On the surrender of York (16 July 1644) Fairfax was appointed governor, and charged with the reduction of the remaining royalist garrisons in Yorkshire (Rushworth, v. 641). In December he captured the town of Pontefract, but was unable to take the castle or to prevent its relief by Sir Marmaduke Langdale in March (Surtees Society Miscellanea, 1861; Siege of Pontefract, pp. 3, 8, 16). The passing of the self-denying ordinance obliged him to resign his command, but he continued one of the chief members of the committee established at York for the government of the northern counties. On 24 July 1645 parliament also appointed him steward of the manor of Pontefract (Old Parliamentary History, xiv. 27). Fairfax died on 14 March 1648, in consequence of an accident, and was buried at Bolton Percy (Markham, p. 303). By his first wife, Mary, daughter of Lord Sheffield, he had issue Thomas, afterwards third lord Fairfax [q. v.], Charles, who became colonel of horse in the parliamentary army, and was killed at Marston Moor, and six daughters.

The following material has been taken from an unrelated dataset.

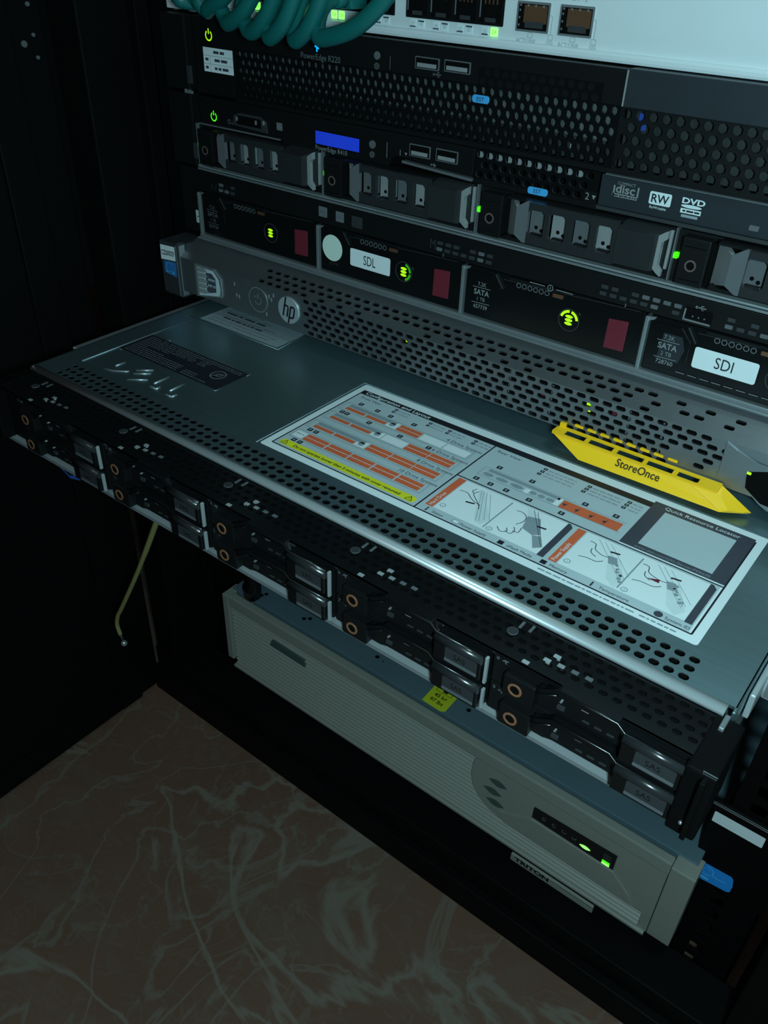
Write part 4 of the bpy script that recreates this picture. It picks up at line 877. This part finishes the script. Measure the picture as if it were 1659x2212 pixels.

In 1646 he married Rhoda, daughter of Thomas Chapman of Hertfordshire, and widow of Thomas Hussey of Lincolnshire, by whom he had one daughter (Fairfax Correspondence, i. preface p. lxxv, iii. 320).

The will of Fairfax, together with a poem on his death, is printed in the ‘Fairfax Correspondence’ (i. preface p. lxxxiv). A list of pictures, engravings, and medals representing him is given by Markham (Life of the Great Lord Fairfax, p. 428). Portraits are also given by Vicars (England's Worthies, 1647, p. 35), and Ricraft (Champions of England, 1647, p. 28).

[Fairfax Correspondence, vols. i. ii. 1848, ed. Johnson, iii. iv. 1849, ed. Bell; Markham's Life of the Great Lord Fairfax, 1870; Parl. Hist. of England, 1751–62, 8vo; Rushworth's Historical Collections.]